If anyone contends that the safest ‘Rule for finding Easter’ is ‘Buy a penny almanack,’ I give in a ready assent. It has in principle high ecclesiastical precedent; for it was exactly the same reasonable plan of accepting the determinations of those whom one has good reason to think competent authorities, which in ancient times made the Christian world await the pronouncements as to the date of Easter which came year by year from the Patriarchs of Alexandria in their Paschal Epistles: while for the date of Easter in any particular year in the distant past, or in the future, there are few who will not prefer the Tables supplied in such works as L’Art de vérifier les Dates, or Mas Latrie’s Trésor de Chronologie, to any calculations of their own, based on the Golden Numbers and Sunday Letters[1]. In the present volume the limits of space forbid any detailed discussion of the principles involved and the methods employed in the determination of Easter by the computists both ancient and modern. A brief historical sketch of the successive reforms of the Kalendar is all that has been found possible. Those who seek for fuller information can resort to the treatises mentioned above or in the course of the volume. The chapter on Easter has for convenience been placed near the conclusion of this volume.

In dealing with both Eastern and Western Kalendars the student will bear in mind that only comparatively few of the festivals affected the life of the great body of the faithful. A very large number of festivals were marked in the services of the Church by certain liturgical changes or additions. Many of them had their special propria; others were grouped in classes; and each class had its own special liturgical features. Only comparatively few made themselves felt outside the walls of the churches. Some of them carried a cessation from servile labour, or caused the closing of the law courts, or, as chiefly in the Greek Church, mitigated in various degrees (according to the dignity of the festival) the rigour of fasting. The distinction between festa chori and festa fori is always worthy of observation. A relic of the distinction is preserved in an expression of common currency in France, when one speaks of a person as of insignificant importance, C’est un saint qu’on ne chôme pas.

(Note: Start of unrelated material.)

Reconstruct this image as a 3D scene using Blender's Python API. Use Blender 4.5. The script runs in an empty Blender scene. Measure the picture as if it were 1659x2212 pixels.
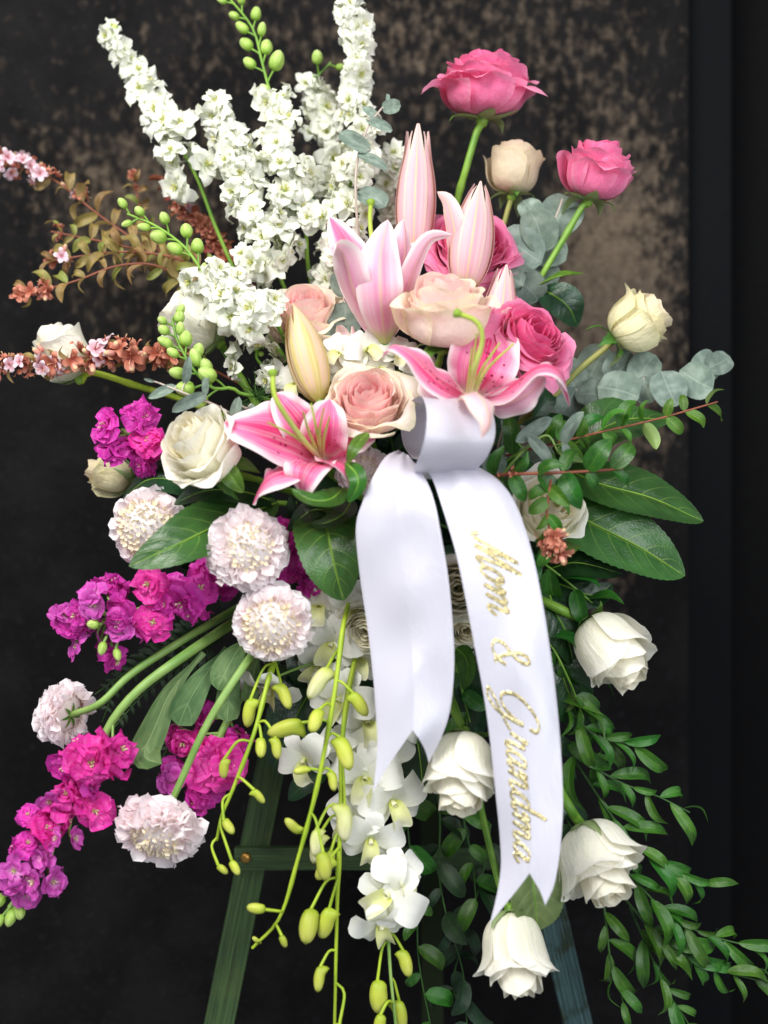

Although the general scope of the following pages is wide in intention, the origins of the Kalendar and the rise of the principal seasons and days of observance have chiefly attracted the interest of the writer. Later developments are not wholly neglected, but they occupy a subordinate place.

The enactments of civil legislation under the Christian Emperors and other rulers, in respect to the observance of Sunday and other Christian holy days, is an interesting field of study; but it has been impossible to enter upon it here in view of the limits of space at our disposal.

The study of Kalendars brings one into constant contact with hagiology, the acts of martyrs, and the lives of saints. It would however have been obviously vain to deal seriously in the present volume with so vast a subject, even in broadest outline.

A short Bibliography of some important or serviceable works dealing with various branches of the subject before us is prefixed.